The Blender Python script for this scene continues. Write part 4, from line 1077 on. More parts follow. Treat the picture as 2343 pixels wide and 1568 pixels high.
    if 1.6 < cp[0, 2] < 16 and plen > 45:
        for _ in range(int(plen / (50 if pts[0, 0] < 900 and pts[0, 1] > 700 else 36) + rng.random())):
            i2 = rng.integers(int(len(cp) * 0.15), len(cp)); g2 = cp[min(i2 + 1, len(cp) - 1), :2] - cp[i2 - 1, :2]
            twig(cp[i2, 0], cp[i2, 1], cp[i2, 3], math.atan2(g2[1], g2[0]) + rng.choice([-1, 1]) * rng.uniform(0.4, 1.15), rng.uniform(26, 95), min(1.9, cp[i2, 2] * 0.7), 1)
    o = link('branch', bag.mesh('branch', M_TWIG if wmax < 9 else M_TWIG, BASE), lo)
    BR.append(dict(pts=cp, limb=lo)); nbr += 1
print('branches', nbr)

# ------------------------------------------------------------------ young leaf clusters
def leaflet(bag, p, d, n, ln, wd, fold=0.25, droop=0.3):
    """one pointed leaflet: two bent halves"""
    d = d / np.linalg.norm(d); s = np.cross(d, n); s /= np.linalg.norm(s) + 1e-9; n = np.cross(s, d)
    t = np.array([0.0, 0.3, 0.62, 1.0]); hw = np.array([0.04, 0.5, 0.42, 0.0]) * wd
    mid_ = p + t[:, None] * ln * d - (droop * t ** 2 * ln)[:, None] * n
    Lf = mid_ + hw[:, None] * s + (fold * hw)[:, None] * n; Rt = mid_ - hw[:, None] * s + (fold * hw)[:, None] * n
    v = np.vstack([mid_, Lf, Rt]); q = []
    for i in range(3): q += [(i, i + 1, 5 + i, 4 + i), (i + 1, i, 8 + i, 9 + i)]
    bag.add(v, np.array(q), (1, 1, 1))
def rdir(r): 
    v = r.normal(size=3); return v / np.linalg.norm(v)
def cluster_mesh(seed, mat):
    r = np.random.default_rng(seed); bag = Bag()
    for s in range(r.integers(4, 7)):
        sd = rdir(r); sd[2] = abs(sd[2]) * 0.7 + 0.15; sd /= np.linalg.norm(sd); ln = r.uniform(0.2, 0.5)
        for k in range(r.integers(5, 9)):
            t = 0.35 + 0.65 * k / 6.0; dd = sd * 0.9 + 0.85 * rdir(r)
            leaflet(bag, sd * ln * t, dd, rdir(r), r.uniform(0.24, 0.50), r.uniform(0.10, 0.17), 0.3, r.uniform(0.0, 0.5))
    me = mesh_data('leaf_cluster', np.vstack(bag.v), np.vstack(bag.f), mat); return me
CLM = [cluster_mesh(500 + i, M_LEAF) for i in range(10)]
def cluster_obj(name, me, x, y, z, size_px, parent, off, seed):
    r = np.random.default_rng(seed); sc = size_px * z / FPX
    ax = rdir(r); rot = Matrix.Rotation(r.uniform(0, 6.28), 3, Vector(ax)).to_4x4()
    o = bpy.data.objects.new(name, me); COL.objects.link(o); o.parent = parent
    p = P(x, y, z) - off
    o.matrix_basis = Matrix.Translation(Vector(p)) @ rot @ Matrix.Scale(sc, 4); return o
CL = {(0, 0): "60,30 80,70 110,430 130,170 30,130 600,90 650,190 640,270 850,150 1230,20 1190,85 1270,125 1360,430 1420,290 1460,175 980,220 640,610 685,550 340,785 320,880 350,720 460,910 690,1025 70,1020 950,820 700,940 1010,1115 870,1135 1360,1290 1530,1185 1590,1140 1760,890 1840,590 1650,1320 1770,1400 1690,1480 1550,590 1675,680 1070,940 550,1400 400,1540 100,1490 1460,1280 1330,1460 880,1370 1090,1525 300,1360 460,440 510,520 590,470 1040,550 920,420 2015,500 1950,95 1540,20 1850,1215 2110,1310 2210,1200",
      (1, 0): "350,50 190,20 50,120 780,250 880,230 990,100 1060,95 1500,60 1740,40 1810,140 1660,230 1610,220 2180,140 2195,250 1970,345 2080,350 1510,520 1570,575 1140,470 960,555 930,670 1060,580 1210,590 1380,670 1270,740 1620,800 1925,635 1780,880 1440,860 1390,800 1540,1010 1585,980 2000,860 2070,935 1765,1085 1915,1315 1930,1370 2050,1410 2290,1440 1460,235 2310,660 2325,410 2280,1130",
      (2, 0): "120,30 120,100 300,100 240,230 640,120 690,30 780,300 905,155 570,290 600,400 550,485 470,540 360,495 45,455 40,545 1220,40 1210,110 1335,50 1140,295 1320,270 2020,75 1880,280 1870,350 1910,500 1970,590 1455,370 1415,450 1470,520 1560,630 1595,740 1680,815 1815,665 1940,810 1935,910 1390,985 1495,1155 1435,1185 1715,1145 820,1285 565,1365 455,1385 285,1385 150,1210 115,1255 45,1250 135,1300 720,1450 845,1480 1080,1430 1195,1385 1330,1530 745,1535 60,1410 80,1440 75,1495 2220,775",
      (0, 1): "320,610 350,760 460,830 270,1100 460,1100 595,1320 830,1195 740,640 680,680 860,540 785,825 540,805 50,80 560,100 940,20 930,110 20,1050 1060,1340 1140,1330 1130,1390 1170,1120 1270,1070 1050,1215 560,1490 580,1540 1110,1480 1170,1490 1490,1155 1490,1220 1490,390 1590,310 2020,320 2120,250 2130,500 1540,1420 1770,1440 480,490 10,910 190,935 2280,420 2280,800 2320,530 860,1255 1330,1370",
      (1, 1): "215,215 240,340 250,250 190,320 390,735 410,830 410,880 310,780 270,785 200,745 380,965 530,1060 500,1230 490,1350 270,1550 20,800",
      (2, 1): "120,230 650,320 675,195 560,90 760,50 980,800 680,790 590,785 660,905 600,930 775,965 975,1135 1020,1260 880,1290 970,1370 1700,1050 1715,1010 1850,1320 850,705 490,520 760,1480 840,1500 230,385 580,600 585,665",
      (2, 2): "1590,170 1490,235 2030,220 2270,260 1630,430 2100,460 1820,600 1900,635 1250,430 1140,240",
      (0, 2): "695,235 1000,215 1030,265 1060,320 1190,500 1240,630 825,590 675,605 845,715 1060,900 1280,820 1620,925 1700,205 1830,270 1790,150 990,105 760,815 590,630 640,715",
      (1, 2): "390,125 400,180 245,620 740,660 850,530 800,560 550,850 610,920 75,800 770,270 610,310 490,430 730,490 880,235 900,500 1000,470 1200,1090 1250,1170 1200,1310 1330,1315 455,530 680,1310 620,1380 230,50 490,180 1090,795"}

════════

▶ [EXERCISE PROMPT]
The required output is the exact run of lines from the beginning of the listing above to the line that contains "print('branches', nbr)", inclusive of both.

▶ [ANSWER FOR THIS EXERCISE]
The Blender Python script for this scene continues. Write part 4, from line 1077 on. More parts follow. Treat the picture as 2343 pixels wide and 1568 pixels high.
    if 1.6 < cp[0, 2] < 16 and plen > 45:
        for _ in range(int(plen / (50 if pts[0, 0] < 900 and pts[0, 1] > 700 else 36) + rng.random())):
            i2 = rng.integers(int(len(cp) * 0.15), len(cp)); g2 = cp[min(i2 + 1, len(cp) - 1), :2] - cp[i2 - 1, :2]
            twig(cp[i2, 0], cp[i2, 1], cp[i2, 3], math.atan2(g2[1], g2[0]) + rng.choice([-1, 1]) * rng.uniform(0.4, 1.15), rng.uniform(26, 95), min(1.9, cp[i2, 2] * 0.7), 1)
    o = link('branch', bag.mesh('branch', M_TWIG if wmax < 9 else M_TWIG, BASE), lo)
    BR.append(dict(pts=cp, limb=lo)); nbr += 1
print('branches', nbr)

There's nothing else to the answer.